Amid all the shouting and bawling, as our politicians reel from crisis and emergency to scandal and fiasco, it is easy to forget our country is, in many important ways, better today than yesterday.
That hardly an eyebrow is raised when our government includes more women – a clear majority of women – only reveals the distance quietly travelled.
The systemic and shameful failure of our health services across a range of conditions affecting only women is just one of the good reasons why more females in positions of power and influence are so urgently needed.
A few days ago, a Westminster report detailing the scale of trauma inflicted on new mothers by inadequate maternity care exposed the tragic consequences of that failure.
Deputy First Minister Kate Forbes highlighted others recently when she spoke of her gratitude for the specialist support she needed to overcome perinatal mental health issues and why it must be made available to every woman that needs it.
The Skye, Lochaber & Badenoch MSP also had some trenchant thoughts on the postcode lottery where expert help for women enduring a range of life-changing and life-threatening conditions becomes more of a gamble with every mile they live from the Central Belt.
Of course, politicians do not have to live it to legislate for it, but sometimes it helps. And that is why our councils and parliaments must be as diverse as the voters they represent.

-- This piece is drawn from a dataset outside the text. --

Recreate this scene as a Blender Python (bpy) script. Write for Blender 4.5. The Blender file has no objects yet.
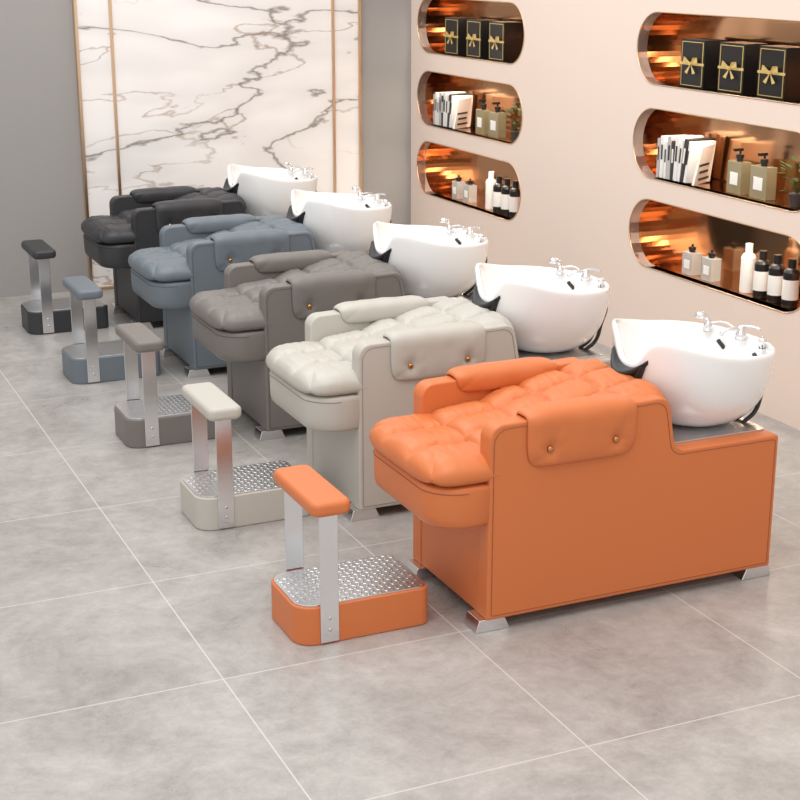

There is nothing wrong with the kind of middle-aged, middle-class white men who, along with their few female colleagues, flanked Donald Dewar on the stone steps of Bute House in 1999 but, from here, they do seem, well, a little samey.
Billy Connolly insisted anyone who wants to be a politician should be barred from ever being one but he was joking (probably) because there are many good ones; smart people, full of energy and conviction, and driven by an honest ambition to make things better.
That is not all of them, however, and there is a nagging suspicion that too many of our politicians know nothing but politics and, after assiduously scaling the party ranks, from student activist to backbencher, have as much experience of the real world as an Andrex puppy.
Politics, like any job promising a little power and a good wage, will always attract careerists with an expenses form and a soundbite where their talent and principles should be but our parliaments can sometime seem to have a surfeit.
We deserve better and our parties can do better. They are the gatekeepers and must do more to usher in the very best candidates and turn away more of those owed a favour for good attendance at branch meetings.
They must find and select real talent, people with a record of exceptional achievement that stretches beyond winning student debates and waiting for Buggins’ turn at the selection committee.
They need to do it urgently because voters’ dwindling faith in our politicians is already well-documented. It may not last another 25 years.